If the concentrated method be adopted, in case of fire all is swept away; if the distributive, some of the buildings may be saved. There are so many things to be gained, however, by adopting the concentrated method that construction would better be along this line and then trust to the insurance company to make good the losses by fire, should any occur. Compare [Figs. 114], [119].
Farm laborers receive fully double the wages, except in harvest time, which they did fifty years ago; therefore, the barns should be planned with the view of economizing labor. This can best be secured by rearing a single structure, rather than several, for it is evident that if the live stock, tools, implements and provender be placed in juxtaposition, economy in performing the work about the buildings will be secured. However, it is often convenient to have a separate building open on one side for storing farm wagons and heavy implements and tools.

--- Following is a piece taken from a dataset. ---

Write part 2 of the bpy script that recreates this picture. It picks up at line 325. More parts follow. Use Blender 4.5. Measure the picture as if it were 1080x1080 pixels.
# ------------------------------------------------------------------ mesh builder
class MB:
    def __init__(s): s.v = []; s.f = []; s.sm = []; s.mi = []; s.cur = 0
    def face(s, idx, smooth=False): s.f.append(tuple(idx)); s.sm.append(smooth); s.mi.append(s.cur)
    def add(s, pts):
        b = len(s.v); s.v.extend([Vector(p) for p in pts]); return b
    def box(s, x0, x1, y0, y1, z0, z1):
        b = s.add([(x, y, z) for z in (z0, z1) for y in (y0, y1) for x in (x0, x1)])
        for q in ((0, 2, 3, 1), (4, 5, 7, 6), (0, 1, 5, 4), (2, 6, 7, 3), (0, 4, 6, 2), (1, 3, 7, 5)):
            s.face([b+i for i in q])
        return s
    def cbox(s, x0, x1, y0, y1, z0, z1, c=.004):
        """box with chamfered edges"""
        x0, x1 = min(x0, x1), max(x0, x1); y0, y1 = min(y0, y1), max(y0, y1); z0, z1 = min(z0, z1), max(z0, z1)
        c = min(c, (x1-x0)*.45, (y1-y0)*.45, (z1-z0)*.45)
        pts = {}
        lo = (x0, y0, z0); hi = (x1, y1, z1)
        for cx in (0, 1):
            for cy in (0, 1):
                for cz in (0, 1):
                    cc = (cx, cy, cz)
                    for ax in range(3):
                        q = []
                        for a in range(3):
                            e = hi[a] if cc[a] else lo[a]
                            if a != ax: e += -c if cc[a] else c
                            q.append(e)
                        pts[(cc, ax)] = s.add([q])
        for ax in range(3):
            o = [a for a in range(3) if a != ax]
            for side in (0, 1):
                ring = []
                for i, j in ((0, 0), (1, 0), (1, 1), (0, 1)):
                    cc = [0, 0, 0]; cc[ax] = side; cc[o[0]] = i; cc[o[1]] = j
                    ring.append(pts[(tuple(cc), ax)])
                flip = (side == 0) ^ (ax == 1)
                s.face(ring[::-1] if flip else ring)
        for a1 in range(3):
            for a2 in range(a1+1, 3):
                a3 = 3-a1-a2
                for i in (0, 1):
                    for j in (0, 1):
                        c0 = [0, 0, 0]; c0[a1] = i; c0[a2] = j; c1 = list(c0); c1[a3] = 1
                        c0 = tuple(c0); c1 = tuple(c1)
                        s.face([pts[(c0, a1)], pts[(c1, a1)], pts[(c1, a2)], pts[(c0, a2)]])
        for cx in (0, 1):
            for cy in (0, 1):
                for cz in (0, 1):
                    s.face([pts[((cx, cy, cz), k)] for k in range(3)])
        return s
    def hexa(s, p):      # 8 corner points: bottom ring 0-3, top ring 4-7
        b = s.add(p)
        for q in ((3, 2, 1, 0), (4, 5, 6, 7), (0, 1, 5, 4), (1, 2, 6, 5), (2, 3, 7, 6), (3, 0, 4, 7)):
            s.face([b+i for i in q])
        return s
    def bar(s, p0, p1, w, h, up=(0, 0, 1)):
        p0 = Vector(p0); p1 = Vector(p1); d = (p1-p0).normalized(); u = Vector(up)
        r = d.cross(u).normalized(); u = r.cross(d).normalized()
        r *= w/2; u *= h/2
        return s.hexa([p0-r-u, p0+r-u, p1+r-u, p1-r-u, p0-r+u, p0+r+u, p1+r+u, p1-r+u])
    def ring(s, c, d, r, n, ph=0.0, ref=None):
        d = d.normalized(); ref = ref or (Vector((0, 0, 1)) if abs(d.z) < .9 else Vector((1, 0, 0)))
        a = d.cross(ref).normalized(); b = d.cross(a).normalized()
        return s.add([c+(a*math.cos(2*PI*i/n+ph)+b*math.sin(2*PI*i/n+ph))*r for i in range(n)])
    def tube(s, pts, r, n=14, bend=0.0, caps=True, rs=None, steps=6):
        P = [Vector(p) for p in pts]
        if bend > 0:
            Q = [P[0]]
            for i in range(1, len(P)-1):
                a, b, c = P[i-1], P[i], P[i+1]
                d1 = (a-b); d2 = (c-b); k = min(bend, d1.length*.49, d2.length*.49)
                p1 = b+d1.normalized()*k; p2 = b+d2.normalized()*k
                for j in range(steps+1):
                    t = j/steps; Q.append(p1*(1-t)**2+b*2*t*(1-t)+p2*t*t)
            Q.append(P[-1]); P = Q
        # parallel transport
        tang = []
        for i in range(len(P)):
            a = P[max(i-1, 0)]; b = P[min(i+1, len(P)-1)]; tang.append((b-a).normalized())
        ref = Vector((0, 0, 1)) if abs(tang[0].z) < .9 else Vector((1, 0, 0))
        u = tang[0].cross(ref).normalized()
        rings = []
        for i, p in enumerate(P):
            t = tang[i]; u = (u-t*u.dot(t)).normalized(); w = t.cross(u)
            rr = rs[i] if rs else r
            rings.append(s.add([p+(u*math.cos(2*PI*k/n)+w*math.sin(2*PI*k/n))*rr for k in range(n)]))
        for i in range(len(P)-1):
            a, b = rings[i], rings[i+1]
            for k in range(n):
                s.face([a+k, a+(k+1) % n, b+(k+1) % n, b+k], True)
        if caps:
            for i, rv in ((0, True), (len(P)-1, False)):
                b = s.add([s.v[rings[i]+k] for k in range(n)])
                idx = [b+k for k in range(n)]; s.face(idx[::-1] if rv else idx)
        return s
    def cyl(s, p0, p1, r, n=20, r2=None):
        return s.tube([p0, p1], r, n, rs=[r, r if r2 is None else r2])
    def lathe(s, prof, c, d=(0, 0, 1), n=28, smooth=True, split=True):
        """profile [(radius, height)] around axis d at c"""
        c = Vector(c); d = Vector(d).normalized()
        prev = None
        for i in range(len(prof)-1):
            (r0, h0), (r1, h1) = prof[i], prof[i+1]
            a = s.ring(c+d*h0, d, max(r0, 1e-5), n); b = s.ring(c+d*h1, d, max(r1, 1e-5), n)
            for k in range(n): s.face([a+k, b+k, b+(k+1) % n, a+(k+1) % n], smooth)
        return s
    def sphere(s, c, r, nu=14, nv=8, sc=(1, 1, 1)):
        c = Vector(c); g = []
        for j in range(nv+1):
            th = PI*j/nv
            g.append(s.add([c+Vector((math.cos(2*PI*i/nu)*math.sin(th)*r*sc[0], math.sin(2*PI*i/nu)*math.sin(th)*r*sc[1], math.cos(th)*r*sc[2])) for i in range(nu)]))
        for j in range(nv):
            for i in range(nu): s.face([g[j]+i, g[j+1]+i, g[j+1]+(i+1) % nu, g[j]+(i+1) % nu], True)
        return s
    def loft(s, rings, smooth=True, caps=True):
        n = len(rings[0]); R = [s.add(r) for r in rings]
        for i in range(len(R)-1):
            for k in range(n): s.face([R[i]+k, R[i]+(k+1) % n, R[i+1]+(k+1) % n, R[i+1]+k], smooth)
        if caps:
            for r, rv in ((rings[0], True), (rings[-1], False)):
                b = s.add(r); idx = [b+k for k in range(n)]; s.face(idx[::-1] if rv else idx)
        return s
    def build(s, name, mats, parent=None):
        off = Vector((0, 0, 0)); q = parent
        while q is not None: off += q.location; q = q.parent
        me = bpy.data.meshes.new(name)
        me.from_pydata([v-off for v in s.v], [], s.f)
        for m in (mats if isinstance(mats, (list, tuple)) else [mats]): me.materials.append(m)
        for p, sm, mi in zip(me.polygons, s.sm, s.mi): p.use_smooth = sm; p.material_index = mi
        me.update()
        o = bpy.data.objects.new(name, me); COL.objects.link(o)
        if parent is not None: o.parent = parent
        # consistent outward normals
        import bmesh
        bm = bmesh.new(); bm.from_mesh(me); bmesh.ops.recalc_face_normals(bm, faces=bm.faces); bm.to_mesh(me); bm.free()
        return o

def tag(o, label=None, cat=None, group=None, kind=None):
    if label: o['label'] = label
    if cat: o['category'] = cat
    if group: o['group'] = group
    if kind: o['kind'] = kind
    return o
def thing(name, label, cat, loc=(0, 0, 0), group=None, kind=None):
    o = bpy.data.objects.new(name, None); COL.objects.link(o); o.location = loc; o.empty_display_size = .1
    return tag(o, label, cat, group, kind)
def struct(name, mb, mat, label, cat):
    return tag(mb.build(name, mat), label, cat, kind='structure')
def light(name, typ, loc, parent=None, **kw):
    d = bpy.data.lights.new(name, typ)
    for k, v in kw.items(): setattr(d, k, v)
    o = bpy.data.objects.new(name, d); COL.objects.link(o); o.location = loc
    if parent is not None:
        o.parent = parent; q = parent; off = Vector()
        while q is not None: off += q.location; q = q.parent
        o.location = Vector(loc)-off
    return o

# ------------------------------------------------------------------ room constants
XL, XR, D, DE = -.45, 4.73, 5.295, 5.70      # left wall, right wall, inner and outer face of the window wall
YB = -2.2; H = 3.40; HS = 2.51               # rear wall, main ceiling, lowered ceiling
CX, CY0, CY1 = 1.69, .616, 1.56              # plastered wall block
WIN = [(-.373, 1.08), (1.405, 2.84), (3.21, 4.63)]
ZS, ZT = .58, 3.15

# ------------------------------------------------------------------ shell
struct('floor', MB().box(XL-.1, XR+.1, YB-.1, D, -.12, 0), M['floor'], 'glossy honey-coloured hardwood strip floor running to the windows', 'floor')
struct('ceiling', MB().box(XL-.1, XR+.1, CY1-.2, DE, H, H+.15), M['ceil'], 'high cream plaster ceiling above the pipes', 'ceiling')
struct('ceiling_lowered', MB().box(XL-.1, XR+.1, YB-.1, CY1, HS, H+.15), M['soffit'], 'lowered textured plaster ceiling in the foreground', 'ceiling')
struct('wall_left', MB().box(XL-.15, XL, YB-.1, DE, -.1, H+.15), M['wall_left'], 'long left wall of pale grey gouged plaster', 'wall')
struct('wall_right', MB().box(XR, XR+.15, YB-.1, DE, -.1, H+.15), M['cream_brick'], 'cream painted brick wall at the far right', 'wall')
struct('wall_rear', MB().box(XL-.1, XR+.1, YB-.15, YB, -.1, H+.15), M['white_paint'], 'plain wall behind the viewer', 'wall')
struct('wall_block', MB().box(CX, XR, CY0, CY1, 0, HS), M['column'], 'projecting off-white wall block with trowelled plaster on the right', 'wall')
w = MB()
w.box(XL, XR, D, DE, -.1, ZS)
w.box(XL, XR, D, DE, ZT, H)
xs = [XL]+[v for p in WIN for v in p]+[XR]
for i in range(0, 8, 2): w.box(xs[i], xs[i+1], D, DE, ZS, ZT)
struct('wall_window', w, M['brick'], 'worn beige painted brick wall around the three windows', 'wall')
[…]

Grain, hay and stover are all unloaded most economically by means of slings and hay fork, operated by horse-power, but the unloading by horse-power implies high barns, with mows measurably unobstructed by timbers. Economy of space also implies deep mows, since a mow twenty feet deep holds more than two mows ten feet deep. High, large buildings require far less outside boarding and roof than small, low, detached buildings which contain, together, the same storage capacity. Economy in construction and maintenance, convenience of temporarily sheltering and removing manures, ease of carrying on work in the building, and beauty, all indicate the wisdom of adopting the concentrated method in the construction of farm barns.
Efforts have been made to economize in barn construction by adopting the octagon form. This form secures a greater enclosed area for a given surface covering than the square or rectangular form. But all of the angles in the frame are more expensive to make than are right angles. It requires more labor and time to saw off a timber at an angle of 35 degrees than at right angles. True, this form lends itself to a roof structure free from obstructing timbers, but, on the other hand, it does not give opportunity for the placing of convenient tracks for elevating the provender. So far the pros and cons may be said to balance. It is only when the attempt is made to divide the octagon structure into stables and rooms, compartments and mows, that its inconvenient shape is fully realized. Everything is out of square. The divisions form obtuse and acute angles, or arcs of a circle, almost without number. All this implies extra expense in the internal construction and usually a great waste of space. The illustrations of these barns have a certain charm difficult to resist, but some of the most intelligent farmers who have made a study of the octagon barn and have used it, decide that rectangular barns are much to be preferred. Some who have built octagon barns speak well of them, but this might naturally be expected. A woman generally speaks well of her husband after she has secured him, however faulty he may be.